** Begin Record list **

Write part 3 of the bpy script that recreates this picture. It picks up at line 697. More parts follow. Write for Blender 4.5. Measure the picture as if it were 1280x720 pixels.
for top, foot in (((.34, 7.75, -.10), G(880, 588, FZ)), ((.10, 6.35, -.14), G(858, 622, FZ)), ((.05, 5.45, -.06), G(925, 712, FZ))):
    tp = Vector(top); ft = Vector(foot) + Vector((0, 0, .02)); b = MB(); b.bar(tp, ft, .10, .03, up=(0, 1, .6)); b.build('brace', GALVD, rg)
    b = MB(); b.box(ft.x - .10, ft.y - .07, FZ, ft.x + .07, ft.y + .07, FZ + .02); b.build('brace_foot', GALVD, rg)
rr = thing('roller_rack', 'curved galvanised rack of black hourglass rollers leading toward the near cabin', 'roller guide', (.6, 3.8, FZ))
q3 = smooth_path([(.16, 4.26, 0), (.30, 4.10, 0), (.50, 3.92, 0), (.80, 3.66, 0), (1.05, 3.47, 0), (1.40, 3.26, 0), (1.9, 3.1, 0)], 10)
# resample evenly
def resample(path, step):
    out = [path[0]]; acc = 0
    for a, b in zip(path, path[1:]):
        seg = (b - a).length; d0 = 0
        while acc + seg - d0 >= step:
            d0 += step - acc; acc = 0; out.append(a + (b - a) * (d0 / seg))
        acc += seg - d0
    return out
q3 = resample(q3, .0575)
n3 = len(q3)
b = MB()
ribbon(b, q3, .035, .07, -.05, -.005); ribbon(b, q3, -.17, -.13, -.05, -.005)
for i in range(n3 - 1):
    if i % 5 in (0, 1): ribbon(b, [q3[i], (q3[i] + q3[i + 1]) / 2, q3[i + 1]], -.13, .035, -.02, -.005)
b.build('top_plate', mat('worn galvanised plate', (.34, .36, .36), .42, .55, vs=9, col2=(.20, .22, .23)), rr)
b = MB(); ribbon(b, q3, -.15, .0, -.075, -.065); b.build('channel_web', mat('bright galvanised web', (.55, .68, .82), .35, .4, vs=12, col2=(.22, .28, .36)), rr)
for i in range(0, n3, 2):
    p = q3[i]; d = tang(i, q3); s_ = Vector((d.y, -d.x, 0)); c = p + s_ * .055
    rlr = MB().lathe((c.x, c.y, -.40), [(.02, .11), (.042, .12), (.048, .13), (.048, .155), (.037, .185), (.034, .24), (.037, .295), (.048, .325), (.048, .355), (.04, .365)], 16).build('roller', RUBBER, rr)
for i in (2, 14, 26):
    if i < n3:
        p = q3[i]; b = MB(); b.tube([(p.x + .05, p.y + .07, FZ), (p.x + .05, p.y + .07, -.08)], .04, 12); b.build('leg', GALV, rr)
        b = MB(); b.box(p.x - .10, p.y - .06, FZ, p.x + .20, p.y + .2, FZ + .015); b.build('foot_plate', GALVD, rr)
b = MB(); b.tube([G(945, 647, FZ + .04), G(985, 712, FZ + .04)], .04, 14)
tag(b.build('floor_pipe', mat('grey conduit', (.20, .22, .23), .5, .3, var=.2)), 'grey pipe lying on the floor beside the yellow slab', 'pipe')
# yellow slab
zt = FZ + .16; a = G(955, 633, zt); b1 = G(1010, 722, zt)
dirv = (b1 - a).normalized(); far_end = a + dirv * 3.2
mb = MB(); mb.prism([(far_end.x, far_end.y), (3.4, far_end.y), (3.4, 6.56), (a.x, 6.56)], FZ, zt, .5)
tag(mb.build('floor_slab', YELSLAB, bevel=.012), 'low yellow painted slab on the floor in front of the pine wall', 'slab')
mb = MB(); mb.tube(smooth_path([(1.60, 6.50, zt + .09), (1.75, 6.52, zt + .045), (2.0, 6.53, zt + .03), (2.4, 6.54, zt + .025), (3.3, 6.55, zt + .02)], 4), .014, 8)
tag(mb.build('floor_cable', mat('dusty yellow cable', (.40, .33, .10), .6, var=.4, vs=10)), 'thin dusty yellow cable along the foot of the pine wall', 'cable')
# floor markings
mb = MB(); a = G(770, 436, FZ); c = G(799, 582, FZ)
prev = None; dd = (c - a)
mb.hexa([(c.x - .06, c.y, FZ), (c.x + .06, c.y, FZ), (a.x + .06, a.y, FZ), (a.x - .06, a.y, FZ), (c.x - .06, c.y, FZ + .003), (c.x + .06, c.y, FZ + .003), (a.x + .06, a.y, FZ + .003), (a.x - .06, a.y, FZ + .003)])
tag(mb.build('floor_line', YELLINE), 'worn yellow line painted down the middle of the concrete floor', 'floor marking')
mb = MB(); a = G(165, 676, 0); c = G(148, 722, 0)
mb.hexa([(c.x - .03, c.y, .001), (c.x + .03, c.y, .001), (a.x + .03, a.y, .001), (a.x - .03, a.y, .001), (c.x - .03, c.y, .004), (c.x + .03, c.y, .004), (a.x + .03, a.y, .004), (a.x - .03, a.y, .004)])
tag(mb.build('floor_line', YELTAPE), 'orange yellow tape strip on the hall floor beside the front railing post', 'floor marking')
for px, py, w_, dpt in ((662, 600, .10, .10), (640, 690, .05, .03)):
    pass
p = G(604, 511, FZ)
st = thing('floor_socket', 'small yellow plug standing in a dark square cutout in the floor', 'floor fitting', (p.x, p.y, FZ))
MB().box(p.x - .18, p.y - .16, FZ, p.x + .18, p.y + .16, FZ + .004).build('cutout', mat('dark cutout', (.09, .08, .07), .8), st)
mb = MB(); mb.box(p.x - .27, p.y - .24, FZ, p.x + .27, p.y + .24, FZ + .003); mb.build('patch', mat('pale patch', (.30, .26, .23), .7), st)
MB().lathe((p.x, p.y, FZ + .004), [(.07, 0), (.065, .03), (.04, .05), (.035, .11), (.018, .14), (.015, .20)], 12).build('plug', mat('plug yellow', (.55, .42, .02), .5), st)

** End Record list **
** Begin Record list **

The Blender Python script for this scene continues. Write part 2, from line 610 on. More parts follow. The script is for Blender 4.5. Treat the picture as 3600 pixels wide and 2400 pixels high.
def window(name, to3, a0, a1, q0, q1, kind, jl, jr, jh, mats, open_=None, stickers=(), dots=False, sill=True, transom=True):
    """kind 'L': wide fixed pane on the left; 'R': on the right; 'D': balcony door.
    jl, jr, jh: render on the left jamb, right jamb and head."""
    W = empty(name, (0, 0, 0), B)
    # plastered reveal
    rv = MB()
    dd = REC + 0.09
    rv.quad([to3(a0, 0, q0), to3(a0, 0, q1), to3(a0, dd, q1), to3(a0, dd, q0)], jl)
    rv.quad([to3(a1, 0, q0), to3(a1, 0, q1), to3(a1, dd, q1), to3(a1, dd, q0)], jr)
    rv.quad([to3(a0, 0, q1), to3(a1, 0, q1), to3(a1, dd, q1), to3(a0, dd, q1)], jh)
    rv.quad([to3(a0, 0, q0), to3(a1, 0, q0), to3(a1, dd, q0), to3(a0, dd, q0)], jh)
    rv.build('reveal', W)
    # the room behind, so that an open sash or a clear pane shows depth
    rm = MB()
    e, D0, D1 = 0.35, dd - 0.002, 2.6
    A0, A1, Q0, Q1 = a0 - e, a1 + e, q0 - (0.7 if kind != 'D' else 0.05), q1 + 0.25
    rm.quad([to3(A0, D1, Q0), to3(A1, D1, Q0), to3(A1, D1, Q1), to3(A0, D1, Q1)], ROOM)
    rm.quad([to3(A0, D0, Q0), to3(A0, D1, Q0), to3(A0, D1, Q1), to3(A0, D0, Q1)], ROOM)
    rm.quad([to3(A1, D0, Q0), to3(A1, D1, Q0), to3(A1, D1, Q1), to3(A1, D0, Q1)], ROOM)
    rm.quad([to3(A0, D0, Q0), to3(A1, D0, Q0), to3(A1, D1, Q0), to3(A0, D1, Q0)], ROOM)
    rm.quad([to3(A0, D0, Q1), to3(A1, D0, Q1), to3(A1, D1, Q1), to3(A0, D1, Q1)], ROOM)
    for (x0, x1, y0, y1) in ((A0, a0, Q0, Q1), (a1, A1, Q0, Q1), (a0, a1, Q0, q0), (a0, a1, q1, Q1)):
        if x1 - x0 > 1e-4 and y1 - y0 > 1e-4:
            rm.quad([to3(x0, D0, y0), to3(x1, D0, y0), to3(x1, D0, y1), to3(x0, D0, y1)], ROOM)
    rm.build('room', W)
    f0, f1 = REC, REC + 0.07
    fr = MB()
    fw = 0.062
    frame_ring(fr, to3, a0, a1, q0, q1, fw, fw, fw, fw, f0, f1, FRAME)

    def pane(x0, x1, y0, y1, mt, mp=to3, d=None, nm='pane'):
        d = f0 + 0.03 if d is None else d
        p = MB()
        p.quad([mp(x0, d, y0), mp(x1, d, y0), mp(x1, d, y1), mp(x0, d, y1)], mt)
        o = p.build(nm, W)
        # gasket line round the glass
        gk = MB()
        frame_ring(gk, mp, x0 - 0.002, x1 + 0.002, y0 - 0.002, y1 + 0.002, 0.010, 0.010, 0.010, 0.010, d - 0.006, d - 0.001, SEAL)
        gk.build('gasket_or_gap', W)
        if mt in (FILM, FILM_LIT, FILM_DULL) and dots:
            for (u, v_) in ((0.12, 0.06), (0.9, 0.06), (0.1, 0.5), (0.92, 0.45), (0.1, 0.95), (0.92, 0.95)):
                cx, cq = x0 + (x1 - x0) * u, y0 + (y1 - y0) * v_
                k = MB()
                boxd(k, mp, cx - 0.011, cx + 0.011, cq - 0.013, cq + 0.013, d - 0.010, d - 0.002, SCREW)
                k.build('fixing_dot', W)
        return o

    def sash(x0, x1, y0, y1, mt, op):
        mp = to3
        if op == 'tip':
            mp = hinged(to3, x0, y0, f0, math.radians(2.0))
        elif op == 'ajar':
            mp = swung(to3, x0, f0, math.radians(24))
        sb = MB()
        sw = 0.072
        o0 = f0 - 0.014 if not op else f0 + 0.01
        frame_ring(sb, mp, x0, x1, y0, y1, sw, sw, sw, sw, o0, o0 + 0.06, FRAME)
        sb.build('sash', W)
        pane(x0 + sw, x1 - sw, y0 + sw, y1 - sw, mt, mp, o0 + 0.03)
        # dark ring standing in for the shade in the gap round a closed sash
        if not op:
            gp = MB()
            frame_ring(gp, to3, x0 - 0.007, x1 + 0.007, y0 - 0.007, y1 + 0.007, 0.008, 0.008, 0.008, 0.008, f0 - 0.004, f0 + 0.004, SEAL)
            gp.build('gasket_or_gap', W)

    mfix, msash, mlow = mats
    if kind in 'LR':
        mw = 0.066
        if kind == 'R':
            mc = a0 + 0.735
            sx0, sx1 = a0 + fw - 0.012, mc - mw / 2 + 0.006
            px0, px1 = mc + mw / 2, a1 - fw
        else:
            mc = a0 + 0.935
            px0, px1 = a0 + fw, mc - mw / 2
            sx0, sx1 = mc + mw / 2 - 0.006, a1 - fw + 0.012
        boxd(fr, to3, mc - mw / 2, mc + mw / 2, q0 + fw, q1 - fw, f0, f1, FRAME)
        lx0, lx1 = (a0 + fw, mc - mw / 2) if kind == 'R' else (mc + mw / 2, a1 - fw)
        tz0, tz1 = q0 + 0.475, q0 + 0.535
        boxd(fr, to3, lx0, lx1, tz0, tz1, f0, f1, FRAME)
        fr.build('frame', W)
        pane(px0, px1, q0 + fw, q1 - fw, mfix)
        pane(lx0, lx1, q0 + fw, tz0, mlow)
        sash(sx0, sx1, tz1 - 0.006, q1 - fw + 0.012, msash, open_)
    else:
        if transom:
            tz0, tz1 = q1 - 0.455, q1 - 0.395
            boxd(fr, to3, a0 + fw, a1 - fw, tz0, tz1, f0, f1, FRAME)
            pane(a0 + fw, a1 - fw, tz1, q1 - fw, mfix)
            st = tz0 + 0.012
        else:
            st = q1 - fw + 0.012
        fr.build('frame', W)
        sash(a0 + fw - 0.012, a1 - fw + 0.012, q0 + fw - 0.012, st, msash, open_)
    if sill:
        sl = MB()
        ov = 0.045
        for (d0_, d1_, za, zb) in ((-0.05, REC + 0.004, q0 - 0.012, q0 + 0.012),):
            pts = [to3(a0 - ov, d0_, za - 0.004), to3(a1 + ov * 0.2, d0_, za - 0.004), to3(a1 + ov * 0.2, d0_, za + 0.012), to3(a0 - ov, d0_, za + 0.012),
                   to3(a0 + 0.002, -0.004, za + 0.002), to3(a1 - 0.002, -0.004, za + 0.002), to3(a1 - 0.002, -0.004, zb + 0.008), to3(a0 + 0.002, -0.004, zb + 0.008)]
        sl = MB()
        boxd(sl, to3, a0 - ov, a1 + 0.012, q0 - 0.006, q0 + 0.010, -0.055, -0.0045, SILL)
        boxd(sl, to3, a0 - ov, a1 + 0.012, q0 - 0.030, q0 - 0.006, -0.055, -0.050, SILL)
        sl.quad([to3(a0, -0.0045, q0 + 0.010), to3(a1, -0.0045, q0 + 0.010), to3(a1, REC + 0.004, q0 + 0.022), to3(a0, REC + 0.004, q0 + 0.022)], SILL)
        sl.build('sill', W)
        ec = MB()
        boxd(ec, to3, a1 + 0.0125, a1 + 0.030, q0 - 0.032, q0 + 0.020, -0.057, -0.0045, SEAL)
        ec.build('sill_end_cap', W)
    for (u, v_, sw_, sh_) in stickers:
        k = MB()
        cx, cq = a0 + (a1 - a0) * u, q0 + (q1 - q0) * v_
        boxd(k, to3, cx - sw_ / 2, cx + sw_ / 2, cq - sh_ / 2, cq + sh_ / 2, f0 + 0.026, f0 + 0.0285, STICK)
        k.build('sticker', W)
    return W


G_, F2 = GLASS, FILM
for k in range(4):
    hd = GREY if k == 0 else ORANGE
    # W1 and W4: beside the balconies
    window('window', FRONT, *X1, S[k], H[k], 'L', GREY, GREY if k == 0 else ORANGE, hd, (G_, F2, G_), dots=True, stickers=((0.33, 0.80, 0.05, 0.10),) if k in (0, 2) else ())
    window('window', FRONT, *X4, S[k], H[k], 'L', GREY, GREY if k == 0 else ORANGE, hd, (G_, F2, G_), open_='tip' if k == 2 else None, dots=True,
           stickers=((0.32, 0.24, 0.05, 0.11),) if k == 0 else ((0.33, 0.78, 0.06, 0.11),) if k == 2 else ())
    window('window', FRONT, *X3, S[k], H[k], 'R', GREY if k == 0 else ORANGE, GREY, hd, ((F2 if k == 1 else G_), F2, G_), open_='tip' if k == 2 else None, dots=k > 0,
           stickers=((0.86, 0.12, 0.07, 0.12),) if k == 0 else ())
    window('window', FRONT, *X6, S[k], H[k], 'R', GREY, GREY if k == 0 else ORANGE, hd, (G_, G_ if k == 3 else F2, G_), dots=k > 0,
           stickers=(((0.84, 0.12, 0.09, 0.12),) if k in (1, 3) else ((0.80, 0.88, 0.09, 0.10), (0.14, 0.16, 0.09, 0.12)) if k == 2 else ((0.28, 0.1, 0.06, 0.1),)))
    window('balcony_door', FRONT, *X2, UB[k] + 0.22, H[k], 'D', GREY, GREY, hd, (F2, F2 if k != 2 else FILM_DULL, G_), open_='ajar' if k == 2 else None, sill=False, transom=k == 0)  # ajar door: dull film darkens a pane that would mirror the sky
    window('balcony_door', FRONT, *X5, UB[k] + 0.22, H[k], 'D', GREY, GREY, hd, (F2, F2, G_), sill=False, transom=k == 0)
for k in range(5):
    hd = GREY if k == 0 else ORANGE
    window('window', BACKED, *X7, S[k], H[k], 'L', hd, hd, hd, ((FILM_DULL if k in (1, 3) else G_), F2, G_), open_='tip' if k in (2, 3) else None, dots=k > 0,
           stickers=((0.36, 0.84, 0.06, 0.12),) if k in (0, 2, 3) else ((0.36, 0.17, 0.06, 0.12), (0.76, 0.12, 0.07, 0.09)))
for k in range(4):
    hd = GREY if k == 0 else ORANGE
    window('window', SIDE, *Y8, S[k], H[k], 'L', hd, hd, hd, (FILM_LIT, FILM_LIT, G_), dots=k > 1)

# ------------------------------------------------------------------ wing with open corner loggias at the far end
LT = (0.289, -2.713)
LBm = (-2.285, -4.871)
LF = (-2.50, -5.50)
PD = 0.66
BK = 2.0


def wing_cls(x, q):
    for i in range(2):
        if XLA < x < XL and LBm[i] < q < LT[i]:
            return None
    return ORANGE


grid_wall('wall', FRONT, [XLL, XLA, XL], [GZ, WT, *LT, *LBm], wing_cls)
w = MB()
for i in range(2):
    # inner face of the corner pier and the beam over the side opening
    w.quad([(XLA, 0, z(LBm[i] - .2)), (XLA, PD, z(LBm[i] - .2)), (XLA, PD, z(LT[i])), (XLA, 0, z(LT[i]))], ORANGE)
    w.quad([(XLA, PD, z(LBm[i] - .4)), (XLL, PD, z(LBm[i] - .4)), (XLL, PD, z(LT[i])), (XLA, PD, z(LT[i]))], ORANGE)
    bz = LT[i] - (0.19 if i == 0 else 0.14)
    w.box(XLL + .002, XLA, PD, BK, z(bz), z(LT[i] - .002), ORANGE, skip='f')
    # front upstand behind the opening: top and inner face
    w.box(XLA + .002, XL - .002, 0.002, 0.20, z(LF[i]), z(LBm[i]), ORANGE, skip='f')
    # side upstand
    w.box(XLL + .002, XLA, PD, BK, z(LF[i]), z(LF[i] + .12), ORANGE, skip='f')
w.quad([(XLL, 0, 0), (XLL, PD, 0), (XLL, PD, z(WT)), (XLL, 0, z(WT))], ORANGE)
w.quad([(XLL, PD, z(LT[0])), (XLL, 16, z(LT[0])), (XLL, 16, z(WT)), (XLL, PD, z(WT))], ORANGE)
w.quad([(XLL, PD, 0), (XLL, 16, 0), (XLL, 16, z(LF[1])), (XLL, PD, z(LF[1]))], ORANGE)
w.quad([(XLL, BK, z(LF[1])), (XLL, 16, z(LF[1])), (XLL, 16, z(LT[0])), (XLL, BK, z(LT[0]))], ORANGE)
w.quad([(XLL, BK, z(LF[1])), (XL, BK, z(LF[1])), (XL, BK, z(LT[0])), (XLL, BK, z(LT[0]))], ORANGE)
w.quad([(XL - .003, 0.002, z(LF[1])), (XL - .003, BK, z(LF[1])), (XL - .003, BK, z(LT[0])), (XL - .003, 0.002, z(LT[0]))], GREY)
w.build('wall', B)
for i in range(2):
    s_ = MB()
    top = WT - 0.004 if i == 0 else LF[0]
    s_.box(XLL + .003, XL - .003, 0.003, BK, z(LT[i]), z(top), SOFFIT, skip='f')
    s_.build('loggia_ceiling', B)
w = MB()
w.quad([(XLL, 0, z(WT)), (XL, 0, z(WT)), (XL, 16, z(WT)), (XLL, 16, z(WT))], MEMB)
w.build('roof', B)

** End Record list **

Copy whichever lines in the listing above contain the word "Write".

- Complete answer -
Write part 3 of the bpy script that recreates this picture. It picks up at line 697. More parts follow. Write for Blender 4.5. Measure the picture as if it were 1280x720 pixels.
The Blender Python script for this scene continues. Write part 2, from line 610 on. More parts follow. The script is for Blender 4.5. Treat the picture as 3600 pixels wide and 2400 pixels high.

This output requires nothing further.